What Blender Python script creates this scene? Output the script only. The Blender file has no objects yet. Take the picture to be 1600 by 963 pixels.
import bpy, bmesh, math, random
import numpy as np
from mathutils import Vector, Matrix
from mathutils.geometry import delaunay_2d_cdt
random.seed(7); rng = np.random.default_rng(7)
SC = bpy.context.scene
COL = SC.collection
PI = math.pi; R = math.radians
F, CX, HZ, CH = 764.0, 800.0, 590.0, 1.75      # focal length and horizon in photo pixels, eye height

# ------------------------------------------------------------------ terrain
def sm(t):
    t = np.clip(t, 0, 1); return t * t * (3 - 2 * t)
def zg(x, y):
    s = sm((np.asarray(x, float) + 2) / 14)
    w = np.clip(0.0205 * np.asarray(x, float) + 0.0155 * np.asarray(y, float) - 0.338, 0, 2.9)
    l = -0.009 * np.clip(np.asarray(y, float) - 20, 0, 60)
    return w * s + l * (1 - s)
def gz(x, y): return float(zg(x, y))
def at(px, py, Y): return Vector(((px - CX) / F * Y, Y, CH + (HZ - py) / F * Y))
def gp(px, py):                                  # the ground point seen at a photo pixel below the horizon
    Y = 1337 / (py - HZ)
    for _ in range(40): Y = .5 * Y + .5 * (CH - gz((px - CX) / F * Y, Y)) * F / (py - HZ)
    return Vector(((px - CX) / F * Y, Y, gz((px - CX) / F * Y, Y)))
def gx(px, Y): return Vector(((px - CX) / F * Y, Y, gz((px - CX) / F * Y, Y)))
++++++
• _EXERCISE OBJECTIVE_
Transcribe the full listing above without leaving anything out.

• _SOLUTION FOR THIS EXERCISE_
What Blender Python script creates this scene? Output the script only. The Blender file has no objects yet. Take the picture to be 1600 by 963 pixels.
import bpy, bmesh, math, random
import numpy as np
from mathutils import Vector, Matrix
from mathutils.geometry import delaunay_2d_cdt
random.seed(7); rng = np.random.default_rng(7)
SC = bpy.context.scene
COL = SC.collection
PI = math.pi; R = math.radians
F, CX, HZ, CH = 764.0, 800.0, 590.0, 1.75      # focal length and horizon in photo pixels, eye height

# ------------------------------------------------------------------ terrain
def sm(t):
    t = np.clip(t, 0, 1); return t * t * (3 - 2 * t)
def zg(x, y):
    s = sm((np.asarray(x, float) + 2) / 14)
    w = np.clip(0.0205 * np.asarray(x, float) + 0.0155 * np.asarray(y, float) - 0.338, 0, 2.9)
    l = -0.009 * np.clip(np.asarray(y, float) - 20, 0, 60)
    return w * s + l * (1 - s)
def gz(x, y): return float(zg(x, y))
def at(px, py, Y): return Vector(((px - CX) / F * Y, Y, CH + (HZ - py) / F * Y))
def gp(px, py):                                  # the ground point seen at a photo pixel below the horizon
    Y = 1337 / (py - HZ)
    for _ in range(40): Y = .5 * Y + .5 * (CH - gz((px - CX) / F * Y, Y)) * F / (py - HZ)
    return Vector(((px - CX) / F * Y, Y, gz((px - CX) / F * Y, Y)))
def gx(px, Y): return Vector(((px - CX) / F * Y, Y, gz((px - CX) / F * Y, Y)))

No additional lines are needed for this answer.